"A Desire For Light", recitativo triste e turbolento per rasoiate di chitarra e batteria tribale, si placa per dare spazio all'aria ferita Tori Amos-iana della cantante; le due dimensioni, quella furibonda e quella leggiadra, infine s'incontrano e i toni si alzano in una torbida drammaturgia elettrificata. "Dull Gret" è dapprima una fragile elegia di tre-accordi-tre, vagamente alla "High Tension House" dei Dadamah, ma poi la struttura richiama quella propulsiva e ribattente della "Paint It, Black" degli Stones, esplode in nuovi vortici e abbozza anche una sorta di anthem. Pur non possedendone il prodigio canoro e il corredo strumentale (e il genio), "Golden Purifier" va vicino alle migliori odi sepolcrali di Nico.
Se tanto le accensioni di hard-rock pantagruelico dei Melvins in "The Unspoiled" quanto lo slowcore forse troppo moribondo di "Seclusion" tendono a sbroccare, "Darkness" va schietta per il puro sfogo strumentale e testuale, a fiume, pur celando segretamente un tempo di salterello medievale.

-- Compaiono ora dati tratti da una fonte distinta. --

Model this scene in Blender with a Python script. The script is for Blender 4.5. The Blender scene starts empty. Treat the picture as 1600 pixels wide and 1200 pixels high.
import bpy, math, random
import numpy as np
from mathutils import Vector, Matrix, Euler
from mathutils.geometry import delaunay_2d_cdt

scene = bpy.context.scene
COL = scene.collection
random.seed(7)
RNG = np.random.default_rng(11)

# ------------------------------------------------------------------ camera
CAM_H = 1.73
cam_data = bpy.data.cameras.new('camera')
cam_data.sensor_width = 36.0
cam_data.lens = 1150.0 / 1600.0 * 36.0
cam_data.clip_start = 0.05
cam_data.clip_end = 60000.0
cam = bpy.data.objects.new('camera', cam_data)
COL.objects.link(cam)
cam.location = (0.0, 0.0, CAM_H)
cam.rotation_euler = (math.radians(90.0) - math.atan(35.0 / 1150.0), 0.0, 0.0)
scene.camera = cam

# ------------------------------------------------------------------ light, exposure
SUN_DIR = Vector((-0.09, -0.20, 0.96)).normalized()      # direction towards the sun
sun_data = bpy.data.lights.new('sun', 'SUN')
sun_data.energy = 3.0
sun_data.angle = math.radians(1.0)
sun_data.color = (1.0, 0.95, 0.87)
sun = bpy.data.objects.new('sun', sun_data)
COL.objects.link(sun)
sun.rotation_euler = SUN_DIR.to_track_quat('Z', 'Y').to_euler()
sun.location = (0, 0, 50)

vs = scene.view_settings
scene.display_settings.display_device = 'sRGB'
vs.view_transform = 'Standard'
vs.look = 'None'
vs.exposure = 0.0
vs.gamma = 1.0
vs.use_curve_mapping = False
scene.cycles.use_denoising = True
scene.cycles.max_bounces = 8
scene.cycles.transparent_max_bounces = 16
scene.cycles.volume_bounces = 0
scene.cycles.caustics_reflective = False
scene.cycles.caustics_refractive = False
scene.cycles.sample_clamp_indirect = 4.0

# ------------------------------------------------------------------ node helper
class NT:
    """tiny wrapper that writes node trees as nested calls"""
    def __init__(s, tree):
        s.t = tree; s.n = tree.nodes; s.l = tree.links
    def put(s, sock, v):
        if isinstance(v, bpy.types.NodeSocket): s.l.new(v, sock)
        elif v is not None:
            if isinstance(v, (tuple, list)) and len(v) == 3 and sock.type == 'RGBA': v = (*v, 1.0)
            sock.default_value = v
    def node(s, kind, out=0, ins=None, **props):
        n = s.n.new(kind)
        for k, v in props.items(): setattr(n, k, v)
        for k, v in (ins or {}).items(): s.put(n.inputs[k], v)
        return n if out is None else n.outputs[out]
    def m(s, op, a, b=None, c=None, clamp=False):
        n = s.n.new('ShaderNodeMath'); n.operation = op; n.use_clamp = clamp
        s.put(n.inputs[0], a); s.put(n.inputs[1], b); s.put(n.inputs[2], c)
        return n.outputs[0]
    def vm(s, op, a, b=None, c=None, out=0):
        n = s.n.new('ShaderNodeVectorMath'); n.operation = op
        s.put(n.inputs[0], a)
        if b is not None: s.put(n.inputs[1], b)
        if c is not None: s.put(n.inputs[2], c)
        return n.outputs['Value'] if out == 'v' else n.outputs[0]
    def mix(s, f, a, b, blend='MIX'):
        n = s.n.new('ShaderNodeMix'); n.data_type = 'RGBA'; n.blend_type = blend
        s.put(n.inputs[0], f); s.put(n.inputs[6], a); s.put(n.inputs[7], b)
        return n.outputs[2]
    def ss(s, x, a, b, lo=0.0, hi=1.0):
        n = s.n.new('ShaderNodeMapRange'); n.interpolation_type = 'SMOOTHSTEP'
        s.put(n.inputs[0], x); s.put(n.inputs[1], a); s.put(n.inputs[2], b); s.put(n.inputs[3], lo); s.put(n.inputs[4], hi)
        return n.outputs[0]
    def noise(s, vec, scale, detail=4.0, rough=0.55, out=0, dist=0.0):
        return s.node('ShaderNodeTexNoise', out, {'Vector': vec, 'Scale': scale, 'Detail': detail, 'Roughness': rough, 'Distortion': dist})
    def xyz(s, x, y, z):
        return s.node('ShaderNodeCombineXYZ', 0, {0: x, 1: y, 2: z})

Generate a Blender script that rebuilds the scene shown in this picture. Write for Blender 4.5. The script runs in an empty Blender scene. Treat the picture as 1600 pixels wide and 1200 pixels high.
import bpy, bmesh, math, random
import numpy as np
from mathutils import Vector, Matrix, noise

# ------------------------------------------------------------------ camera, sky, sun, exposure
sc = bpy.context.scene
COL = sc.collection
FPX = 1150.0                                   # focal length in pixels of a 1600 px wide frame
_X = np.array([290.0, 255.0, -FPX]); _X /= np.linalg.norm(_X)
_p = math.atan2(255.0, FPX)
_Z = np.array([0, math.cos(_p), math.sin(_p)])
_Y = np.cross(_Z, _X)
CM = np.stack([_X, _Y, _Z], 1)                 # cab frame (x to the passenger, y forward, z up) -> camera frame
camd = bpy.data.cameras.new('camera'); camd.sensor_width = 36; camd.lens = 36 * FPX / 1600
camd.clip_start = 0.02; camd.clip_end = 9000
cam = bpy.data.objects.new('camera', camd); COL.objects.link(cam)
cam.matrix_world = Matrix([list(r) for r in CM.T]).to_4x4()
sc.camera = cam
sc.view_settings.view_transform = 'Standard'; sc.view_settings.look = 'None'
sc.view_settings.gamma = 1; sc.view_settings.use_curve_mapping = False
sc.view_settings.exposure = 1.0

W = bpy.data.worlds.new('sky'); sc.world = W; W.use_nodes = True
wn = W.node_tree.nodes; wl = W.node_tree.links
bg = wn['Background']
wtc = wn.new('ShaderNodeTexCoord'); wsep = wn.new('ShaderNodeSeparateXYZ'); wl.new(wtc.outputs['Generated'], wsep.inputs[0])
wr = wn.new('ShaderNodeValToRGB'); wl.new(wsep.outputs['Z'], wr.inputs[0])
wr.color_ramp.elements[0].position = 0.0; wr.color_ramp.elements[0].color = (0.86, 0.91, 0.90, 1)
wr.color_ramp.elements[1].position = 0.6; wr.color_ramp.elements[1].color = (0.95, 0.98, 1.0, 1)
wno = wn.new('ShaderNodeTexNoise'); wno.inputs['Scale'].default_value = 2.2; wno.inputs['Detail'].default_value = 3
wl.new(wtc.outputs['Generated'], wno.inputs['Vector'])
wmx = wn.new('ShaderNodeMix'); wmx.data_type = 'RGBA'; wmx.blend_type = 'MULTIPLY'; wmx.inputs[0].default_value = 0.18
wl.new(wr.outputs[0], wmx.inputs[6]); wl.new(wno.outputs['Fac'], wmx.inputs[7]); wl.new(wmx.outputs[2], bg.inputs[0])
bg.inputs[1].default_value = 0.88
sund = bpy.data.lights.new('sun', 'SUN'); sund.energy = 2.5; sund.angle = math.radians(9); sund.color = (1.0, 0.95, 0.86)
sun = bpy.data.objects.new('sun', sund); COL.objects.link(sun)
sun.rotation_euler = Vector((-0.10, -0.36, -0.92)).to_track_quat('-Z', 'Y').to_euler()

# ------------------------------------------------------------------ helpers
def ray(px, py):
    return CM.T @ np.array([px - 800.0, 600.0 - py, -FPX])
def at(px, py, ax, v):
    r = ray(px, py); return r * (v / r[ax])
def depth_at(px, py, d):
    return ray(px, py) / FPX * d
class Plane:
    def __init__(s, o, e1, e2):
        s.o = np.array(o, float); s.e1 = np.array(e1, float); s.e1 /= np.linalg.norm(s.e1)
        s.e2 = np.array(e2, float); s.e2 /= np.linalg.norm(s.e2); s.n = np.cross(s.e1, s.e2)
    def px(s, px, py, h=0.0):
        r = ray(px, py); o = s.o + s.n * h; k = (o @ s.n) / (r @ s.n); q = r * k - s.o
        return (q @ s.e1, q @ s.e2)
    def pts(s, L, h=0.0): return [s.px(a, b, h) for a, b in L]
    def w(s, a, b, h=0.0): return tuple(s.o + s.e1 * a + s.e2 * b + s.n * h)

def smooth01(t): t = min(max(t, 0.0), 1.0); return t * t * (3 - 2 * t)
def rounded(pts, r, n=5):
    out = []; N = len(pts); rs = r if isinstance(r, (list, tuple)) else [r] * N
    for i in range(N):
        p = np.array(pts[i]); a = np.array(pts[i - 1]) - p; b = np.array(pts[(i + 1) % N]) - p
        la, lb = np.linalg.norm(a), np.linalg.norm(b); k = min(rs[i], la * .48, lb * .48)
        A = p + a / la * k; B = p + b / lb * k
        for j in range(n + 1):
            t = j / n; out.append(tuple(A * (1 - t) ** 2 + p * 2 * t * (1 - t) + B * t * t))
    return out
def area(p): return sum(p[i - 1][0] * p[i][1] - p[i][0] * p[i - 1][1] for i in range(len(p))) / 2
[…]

Il terzetto di Brighton non fa fuoco a ripetizione: dopo il colpo gobbo di "Older Terrors" (2016) accusa il rinculo e si ripete. Tutto però fila bene, un canto aumentato sia in dramma che in rotondità timbrica, belle chitarre distorte, tonanti come non mai, e uno scavo sempre appassionato che scongiura rischi - al quinto disco lungo sono preoccupazioni anche fondate - di banalità. Ne risulta un album talvolta incline all'esclusività della sola Rachel Davies, compatto ma diseguale. La seconda parte non delude ma affatica, la prima ha gioielli galvanizzanti di cupa gloria. Ben salda anche la loro mitologia ancestrale: tra gli altri, "Dull Gret" tributa l'omonima eroina delle leggende fiamminghe.